The operating system provides a virtual interface for the user to program the underlying hardware. It manages and simplifies all the pieces of a complex system, keeping track of who is using resources, accounting for usage and mediating conflicting requests.

The OS provides the user with a set of “extended instructions,” or system calls, which can be implemented in multiple ways. Some deal with processes, and others deal with file systems.

Into this memory space, the computer puts the program code, its data and the stack, which is a list of upcoming instructions for the computer to execute.

To run the program, the computer also provides a set of registers, which keep track of the program counter, stack pointer and any associated hardware registers.

This is important because the OS may at any time stop working on a particular program to work on another program, perhaps one of higher priority.

All the program's registry pointers, then, are stored in a process table, an array of all processes currently running, so the OS can pick it up again.

When a program finishes, it typically executes a system call to terminate itself. A process can also create other processes, called child processes.

Files are the abstraction used to hide, or abstract away, the low-level functions of disk drives (and other I/O devices). An OS has a set of system calls to read, write, create and remove files.

An OS uses the concept of directories to manage files. Like processes, files are managed as trees, with a parent element controlling a child one. The top of the hierarchy is the root directory and any file’s location is identified through the path of directories, i.e documents//writing/music .

Each process has a working directory, where it can find the files it needs.

In order to protect files and directories from being accessed by inappropriate users, each file and directory is given a binary protection code.
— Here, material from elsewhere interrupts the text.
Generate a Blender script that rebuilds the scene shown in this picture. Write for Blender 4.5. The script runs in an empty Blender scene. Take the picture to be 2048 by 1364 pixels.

In Unix, this is a series of 9 numbers (“9 bit”), consisting of three 3-bit fields. One is a set of permissions for the owner, one is a set for a group, should the file need to be accessed by multiple entities, and the final field is for everyone else.

Within each three bit field are designators for read (“r”), write (“w”) and access or search (“x”) permissions. If the user has these codes, it means they are granted the corresponding access.

So rwxr-x–x means the owner can read, write and search the file, while others in the group can read and search but not write the file, and everyone else can search the file but have no read or write privileges.

More about how permissions work in Linux can be found here.

To mount additional directories onto the file structure tree, such as from a USB drive, use the MOUNT system call. The new file system is mounted to the root file system at the specified location.

External devices, such as printers, are also mounted through the file system, via block and character-based special files. These files can be read and written with the same system calls, and they can input and output character streams.

A pseudo file, called a pipe, can connect different processes together, so that the output of one process serves as the input or another.